[Start of Given data]

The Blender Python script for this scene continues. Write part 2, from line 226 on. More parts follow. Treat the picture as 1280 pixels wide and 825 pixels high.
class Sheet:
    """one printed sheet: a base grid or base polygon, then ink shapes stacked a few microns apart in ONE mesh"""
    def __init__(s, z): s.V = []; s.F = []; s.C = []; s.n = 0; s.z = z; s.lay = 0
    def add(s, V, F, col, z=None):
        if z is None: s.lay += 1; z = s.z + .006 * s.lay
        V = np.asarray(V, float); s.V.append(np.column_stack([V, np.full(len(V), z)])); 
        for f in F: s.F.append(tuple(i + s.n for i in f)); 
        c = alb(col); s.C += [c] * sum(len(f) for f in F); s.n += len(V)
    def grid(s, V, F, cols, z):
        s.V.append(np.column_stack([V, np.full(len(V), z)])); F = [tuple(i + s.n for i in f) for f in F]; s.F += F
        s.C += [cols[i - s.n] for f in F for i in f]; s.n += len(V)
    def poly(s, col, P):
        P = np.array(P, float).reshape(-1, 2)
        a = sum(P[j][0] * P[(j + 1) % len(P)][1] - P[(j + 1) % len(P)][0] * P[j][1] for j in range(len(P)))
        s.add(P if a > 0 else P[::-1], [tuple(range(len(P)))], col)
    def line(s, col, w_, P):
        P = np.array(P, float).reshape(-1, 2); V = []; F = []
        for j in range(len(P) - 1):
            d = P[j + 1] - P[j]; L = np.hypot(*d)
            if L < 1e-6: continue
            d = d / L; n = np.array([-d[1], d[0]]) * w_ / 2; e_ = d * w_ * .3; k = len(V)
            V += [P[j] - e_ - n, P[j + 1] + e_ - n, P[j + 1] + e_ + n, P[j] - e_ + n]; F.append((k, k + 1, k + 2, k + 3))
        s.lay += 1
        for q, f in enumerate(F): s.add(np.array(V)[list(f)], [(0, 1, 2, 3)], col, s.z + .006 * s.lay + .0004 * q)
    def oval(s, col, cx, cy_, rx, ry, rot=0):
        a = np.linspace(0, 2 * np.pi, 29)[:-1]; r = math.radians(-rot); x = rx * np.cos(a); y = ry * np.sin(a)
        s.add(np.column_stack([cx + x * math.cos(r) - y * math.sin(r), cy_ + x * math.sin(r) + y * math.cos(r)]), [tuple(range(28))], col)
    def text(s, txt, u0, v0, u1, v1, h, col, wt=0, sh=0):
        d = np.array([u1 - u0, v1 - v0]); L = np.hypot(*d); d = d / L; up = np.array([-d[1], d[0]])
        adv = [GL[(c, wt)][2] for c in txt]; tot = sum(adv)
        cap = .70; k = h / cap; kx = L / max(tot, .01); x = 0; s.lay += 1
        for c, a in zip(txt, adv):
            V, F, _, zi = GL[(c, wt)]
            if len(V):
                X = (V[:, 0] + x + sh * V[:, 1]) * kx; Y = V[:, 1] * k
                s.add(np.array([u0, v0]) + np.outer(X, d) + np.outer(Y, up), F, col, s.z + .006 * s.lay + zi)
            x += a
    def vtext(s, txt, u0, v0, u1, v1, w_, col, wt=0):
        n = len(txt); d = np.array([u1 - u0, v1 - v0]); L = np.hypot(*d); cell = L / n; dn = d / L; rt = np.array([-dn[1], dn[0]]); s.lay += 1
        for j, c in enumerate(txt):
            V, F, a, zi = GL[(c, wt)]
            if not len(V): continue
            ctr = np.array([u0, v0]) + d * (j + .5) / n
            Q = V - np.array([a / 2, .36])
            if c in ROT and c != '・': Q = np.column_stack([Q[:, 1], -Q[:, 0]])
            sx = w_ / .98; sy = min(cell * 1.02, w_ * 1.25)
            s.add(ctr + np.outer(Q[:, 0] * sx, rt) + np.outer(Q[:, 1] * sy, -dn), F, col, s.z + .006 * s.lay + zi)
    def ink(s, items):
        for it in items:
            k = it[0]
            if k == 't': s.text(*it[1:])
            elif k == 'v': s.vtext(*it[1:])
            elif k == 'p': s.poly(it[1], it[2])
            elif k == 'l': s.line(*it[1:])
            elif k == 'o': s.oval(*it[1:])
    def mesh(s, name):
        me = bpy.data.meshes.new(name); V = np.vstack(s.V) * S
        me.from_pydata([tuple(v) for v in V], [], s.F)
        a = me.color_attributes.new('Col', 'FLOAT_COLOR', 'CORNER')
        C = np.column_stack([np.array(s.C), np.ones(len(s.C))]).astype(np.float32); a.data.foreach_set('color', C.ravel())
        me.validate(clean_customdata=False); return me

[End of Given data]

→ **What the task requires**
Write each line above out exactly.

→ **Worked solution**
The Blender Python script for this scene continues. Write part 2, from line 226 on. More parts follow. Treat the picture as 1280 pixels wide and 825 pixels high.
class Sheet:
    """one printed sheet: a base grid or base polygon, then ink shapes stacked a few microns apart in ONE mesh"""
    def __init__(s, z): s.V = []; s.F = []; s.C = []; s.n = 0; s.z = z; s.lay = 0
    def add(s, V, F, col, z=None):
        if z is None: s.lay += 1; z = s.z + .006 * s.lay
        V = np.asarray(V, float); s.V.append(np.column_stack([V, np.full(len(V), z)])); 
        for f in F: s.F.append(tuple(i + s.n for i in f)); 
        c = alb(col); s.C += [c] * sum(len(f) for f in F); s.n += len(V)
    def grid(s, V, F, cols, z):
        s.V.append(np.column_stack([V, np.full(len(V), z)])); F = [tuple(i + s.n for i in f) for f in F]; s.F += F
        s.C += [cols[i - s.n] for f in F for i in f]; s.n += len(V)
    def poly(s, col, P):
        P = np.array(P, float).reshape(-1, 2)
        a = sum(P[j][0] * P[(j + 1) % len(P)][1] - P[(j + 1) % len(P)][0] * P[j][1] for j in range(len(P)))
        s.add(P if a > 0 else P[::-1], [tuple(range(len(P)))], col)
    def line(s, col, w_, P):
        P = np.array(P, float).reshape(-1, 2); V = []; F = []
        for j in range(len(P) - 1):
            d = P[j + 1] - P[j]; L = np.hypot(*d)
            if L < 1e-6: continue
            d = d / L; n = np.array([-d[1], d[0]]) * w_ / 2; e_ = d * w_ * .3; k = len(V)
            V += [P[j] - e_ - n, P[j + 1] + e_ - n, P[j + 1] + e_ + n, P[j] - e_ + n]; F.append((k, k + 1, k + 2, k + 3))
        s.lay += 1
        for q, f in enumerate(F): s.add(np.array(V)[list(f)], [(0, 1, 2, 3)], col, s.z + .006 * s.lay + .0004 * q)
    def oval(s, col, cx, cy_, rx, ry, rot=0):
        a = np.linspace(0, 2 * np.pi, 29)[:-1]; r = math.radians(-rot); x = rx * np.cos(a); y = ry * np.sin(a)
        s.add(np.column_stack([cx + x * math.cos(r) - y * math.sin(r), cy_ + x * math.sin(r) + y * math.cos(r)]), [tuple(range(28))], col)
    def text(s, txt, u0, v0, u1, v1, h, col, wt=0, sh=0):
        d = np.array([u1 - u0, v1 - v0]); L = np.hypot(*d); d = d / L; up = np.array([-d[1], d[0]])
        adv = [GL[(c, wt)][2] for c in txt]; tot = sum(adv)
        cap = .70; k = h / cap; kx = L / max(tot, .01); x = 0; s.lay += 1
        for c, a in zip(txt, adv):
            V, F, _, zi = GL[(c, wt)]
            if len(V):
                X = (V[:, 0] + x + sh * V[:, 1]) * kx; Y = V[:, 1] * k
                s.add(np.array([u0, v0]) + np.outer(X, d) + np.outer(Y, up), F, col, s.z + .006 * s.lay + zi)
            x += a
    def vtext(s, txt, u0, v0, u1, v1, w_, col, wt=0):
        n = len(txt); d = np.array([u1 - u0, v1 - v0]); L = np.hypot(*d); cell = L / n; dn = d / L; rt = np.array([-dn[1], dn[0]]); s.lay += 1
        for j, c in enumerate(txt):
            V, F, a, zi = GL[(c, wt)]
            if not len(V): continue
            ctr = np.array([u0, v0]) + d * (j + .5) / n
            Q = V - np.array([a / 2, .36])
            if c in ROT and c != '・': Q = np.column_stack([Q[:, 1], -Q[:, 0]])
            sx = w_ / .98; sy = min(cell * 1.02, w_ * 1.25)
            s.add(ctr + np.outer(Q[:, 0] * sx, rt) + np.outer(Q[:, 1] * sy, -dn), F, col, s.z + .006 * s.lay + zi)
    def ink(s, items):
        for it in items:
            k = it[0]
            if k == 't': s.text(*it[1:])
            elif k == 'v': s.vtext(*it[1:])
            elif k == 'p': s.poly(it[1], it[2])
            elif k == 'l': s.line(*it[1:])
            elif k == 'o': s.oval(*it[1:])
    def mesh(s, name):
        me = bpy.data.meshes.new(name); V = np.vstack(s.V) * S
        me.from_pydata([tuple(v) for v in V], [], s.F)
        a = me.color_attributes.new('Col', 'FLOAT_COLOR', 'CORNER')
        C = np.column_stack([np.array(s.C), np.ones(len(s.C))]).astype(np.float32); a.data.foreach_set('color', C.ravel())
        me.validate(clean_customdata=False); return me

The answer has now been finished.